Monday, March 29, 2010

The Everafter by Amy Huntley

4 stars -- I liked it!

The Everafter is a really quick read. It took me less than three hours and only one sitting (yay for lazy Saturday afternoons!).

The book starts with a girl in a large seemingly empty space. She realizes she's dead, but she doesn't know who she is, how she died, or even how she knows she's dead. Without a way to note the passage of time, it's hard to pinpoint how long she stays in her bubble before she begins exploring the area she's in, which she's nicknamed Is, but eventually she does.

Learning to expand the bubble that encompasses what remains of her (is she a ghost? is she a soul?) and move through Is, the girl starts traveling toward little pinpoints of light she can barely see in the darkness.

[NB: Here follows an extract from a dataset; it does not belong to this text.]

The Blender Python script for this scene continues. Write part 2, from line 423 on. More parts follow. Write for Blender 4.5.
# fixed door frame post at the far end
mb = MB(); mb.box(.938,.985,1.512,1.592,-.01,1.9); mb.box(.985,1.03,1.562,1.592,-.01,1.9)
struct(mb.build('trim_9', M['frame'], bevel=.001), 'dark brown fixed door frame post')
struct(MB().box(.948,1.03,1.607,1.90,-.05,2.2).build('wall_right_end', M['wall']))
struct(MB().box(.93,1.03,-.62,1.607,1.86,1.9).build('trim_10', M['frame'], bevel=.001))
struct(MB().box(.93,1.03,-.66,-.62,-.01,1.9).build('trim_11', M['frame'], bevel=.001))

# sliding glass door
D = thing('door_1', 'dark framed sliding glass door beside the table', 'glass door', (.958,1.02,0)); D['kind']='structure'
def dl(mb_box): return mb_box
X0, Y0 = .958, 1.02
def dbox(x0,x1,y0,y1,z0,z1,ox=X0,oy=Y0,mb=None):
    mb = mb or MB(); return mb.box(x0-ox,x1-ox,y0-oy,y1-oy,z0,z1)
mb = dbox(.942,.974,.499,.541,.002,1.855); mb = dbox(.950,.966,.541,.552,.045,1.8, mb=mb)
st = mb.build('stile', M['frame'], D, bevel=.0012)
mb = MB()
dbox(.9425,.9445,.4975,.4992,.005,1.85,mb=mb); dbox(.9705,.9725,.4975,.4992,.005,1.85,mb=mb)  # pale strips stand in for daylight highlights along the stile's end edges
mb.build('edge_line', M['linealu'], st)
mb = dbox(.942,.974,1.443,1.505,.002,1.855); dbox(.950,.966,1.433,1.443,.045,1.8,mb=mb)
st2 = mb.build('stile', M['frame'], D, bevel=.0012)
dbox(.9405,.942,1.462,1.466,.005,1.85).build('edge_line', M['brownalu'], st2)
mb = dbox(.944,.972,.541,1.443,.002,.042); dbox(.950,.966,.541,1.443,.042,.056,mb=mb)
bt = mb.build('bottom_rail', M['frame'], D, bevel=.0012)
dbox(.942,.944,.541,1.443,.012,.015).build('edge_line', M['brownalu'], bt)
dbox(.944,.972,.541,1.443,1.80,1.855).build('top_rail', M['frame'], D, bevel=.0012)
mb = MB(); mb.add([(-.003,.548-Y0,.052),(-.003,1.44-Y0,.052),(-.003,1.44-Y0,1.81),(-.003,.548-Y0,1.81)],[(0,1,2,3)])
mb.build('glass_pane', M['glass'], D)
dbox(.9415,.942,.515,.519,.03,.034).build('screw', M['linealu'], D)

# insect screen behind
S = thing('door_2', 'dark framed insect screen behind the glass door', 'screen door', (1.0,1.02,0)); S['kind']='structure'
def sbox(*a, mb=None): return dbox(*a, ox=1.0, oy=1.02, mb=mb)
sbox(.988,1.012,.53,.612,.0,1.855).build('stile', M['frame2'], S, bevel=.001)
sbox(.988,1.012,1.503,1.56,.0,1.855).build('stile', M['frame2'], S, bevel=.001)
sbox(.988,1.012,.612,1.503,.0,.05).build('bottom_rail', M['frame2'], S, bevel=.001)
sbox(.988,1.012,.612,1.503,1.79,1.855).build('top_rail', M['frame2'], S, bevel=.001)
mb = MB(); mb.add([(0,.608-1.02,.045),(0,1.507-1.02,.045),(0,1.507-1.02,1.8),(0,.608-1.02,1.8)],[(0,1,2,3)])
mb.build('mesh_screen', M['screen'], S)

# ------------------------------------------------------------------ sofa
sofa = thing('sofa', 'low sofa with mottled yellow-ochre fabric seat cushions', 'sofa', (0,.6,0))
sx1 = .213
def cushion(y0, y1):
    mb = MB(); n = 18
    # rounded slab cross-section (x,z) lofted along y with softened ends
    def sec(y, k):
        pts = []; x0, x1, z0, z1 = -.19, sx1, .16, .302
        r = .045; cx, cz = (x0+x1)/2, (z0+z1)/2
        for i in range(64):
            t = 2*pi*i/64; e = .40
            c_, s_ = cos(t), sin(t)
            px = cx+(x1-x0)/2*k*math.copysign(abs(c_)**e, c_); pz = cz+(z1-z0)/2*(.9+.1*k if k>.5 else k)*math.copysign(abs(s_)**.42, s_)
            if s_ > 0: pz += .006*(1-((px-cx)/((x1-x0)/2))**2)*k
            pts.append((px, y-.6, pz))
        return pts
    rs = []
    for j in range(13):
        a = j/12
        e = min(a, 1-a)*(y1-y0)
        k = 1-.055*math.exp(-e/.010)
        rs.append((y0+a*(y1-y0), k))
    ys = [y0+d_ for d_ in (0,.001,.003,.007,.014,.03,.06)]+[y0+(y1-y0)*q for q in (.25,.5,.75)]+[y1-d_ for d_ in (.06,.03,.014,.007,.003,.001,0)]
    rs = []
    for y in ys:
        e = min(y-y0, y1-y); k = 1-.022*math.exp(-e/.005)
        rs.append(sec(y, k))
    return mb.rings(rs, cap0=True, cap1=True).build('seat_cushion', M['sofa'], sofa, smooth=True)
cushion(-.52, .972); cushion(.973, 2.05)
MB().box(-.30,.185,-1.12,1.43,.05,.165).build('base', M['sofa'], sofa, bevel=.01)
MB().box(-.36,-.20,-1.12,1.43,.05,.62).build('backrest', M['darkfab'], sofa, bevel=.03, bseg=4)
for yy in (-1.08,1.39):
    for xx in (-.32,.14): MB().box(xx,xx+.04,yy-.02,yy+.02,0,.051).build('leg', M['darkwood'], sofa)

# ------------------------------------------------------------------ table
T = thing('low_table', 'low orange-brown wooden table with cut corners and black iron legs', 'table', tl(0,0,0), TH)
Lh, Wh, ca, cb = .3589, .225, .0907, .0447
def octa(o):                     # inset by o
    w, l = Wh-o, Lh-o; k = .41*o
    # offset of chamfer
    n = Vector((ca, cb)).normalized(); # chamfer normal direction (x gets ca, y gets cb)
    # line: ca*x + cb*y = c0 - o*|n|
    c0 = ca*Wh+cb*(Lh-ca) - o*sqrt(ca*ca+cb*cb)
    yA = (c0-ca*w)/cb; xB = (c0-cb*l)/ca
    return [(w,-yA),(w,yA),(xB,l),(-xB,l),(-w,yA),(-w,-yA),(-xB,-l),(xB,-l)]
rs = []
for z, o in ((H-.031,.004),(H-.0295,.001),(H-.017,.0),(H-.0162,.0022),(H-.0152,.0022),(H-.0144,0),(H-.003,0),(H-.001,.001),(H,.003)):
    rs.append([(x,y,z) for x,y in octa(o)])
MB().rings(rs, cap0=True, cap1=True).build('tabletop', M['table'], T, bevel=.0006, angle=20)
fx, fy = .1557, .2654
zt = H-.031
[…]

It turns out that each pinpoint is an object, and each object, when touched, brings Madison to a point in her life where she lost that object. Able to view the scene from outside her body or to join with her body and relive the moment, Madison learns who she is, who her friends are, and relearns about the love of her life, Gabe.

Madison makes it her goal to find out how she, and, she's pretty sure, Gabe, died at the age of 17, but no object brings her to that scene. She learns that she can change the outcome of the scenes by either finding the object (after which she can no longer visit that moment) or moving other little things around but also realizes that doing so changes the fabric of who she was.

The Everafter is a fascinating look into one person's take on how life after death might be, and the puzzle found within the story is quite captivating--will Madison find Gabe? How did Madison die? What is Madison's best friend's place in all of this? The outcome, while not exactly surprising and a little far fetched, is satisfying and the steps that led to the ending are clearly defined in retrospect. I'm pretty sure the letter at the end made me tear up a little bit.

The only complaint I have about the book is that the the Everafter, which the dead can go to and leave at any time, is a little vague and doesn't sound very pleasant to me. But I suppose heaven is a bit hard to describe, and everybody has their own ideas about how it will be.